Amazon.co.uk Review
Peter Ackroyd is the quintessential London writer. His wonderful biography of
Dickens was lit not only by his love and understanding of the writer, but also of the city which Dickens made his own. Recent novels such as
The House of Doctor Dee and
Dan Leno and the Limehouse Golem may have taken liberties with historical fact, but their London is a fascinating, pulsating place, more their true protagonist than their eponymous heroes.

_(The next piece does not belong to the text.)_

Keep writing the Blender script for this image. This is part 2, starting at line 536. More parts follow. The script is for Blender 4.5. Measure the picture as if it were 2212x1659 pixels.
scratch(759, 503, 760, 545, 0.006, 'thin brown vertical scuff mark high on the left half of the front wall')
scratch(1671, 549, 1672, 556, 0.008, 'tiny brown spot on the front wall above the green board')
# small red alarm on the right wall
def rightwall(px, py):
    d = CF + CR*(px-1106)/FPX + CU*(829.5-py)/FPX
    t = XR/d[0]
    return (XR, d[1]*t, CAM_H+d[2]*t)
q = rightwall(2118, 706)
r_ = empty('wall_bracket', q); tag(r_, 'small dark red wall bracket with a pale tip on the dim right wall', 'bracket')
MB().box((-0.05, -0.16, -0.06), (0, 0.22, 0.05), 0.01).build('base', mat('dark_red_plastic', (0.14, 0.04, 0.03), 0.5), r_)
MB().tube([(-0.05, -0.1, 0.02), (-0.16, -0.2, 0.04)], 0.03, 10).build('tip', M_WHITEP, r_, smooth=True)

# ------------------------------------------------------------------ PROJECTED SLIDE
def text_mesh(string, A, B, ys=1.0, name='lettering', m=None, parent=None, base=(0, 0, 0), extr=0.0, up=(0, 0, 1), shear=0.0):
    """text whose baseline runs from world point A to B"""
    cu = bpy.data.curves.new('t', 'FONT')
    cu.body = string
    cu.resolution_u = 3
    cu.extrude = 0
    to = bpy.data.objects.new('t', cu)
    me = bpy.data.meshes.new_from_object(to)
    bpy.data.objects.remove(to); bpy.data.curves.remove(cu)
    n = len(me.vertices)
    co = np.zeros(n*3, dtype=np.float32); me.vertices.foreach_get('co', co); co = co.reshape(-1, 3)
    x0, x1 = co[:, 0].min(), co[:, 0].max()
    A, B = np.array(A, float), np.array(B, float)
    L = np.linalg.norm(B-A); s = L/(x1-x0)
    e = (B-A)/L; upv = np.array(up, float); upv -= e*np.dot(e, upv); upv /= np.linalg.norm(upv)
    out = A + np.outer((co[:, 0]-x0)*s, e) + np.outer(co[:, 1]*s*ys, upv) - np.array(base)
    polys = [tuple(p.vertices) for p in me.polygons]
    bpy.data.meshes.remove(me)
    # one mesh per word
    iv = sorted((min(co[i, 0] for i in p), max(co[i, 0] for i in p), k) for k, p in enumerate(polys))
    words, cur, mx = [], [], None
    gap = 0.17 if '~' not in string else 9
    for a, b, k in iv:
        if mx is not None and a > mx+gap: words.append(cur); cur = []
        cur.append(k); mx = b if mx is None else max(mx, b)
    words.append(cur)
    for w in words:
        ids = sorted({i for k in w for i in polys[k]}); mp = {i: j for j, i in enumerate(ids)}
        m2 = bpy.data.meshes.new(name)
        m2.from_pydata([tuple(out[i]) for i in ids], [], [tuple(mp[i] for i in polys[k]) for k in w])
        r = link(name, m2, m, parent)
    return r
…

Thomas More is a prime candidate for the London treatment. Born in the city, with a life of official city duties at a time when London was highly distinct from Westminster and the court, he imbued his writings (especially Richard III and his print debate with Tyndale) with a real sense of London's uniqueness. Ackroyd's treatment is thus both apposite and, of course, highly readable. He possesses a real gift for making dry history come alive with telling detail and vivid swathes of local colour. But while the new angle might imply a new understanding of the man, ultimately, the picture is overly familiar. Ackroyd's More comes out looking very much like Robert Bolt's Man for All Seasons More--a hinge between dark medievalism and modern secular conscience. Only this time he has an inner London postcode. --Alan Stewart
Product Description
Pre-eminent as a courtier and a humanist, a friend to Henry VIII and the author of "Utopia", Thomas More is one of the great figures of England's history; his life and career epitomize the great transformation of the country in the space of 35 years. This biography investigates the paradox of this "man for all seasons": the man of the world who travelled across Europe to negotiate on behalf of his king, and the unworldly man whose careful silence on the matter of Henry's marriage to Anne Boleyn would lead to his disgrace and execution. The book provides a portrait of the first English layman to be beatified as a martyr, and of the social and cultural world in which he lived.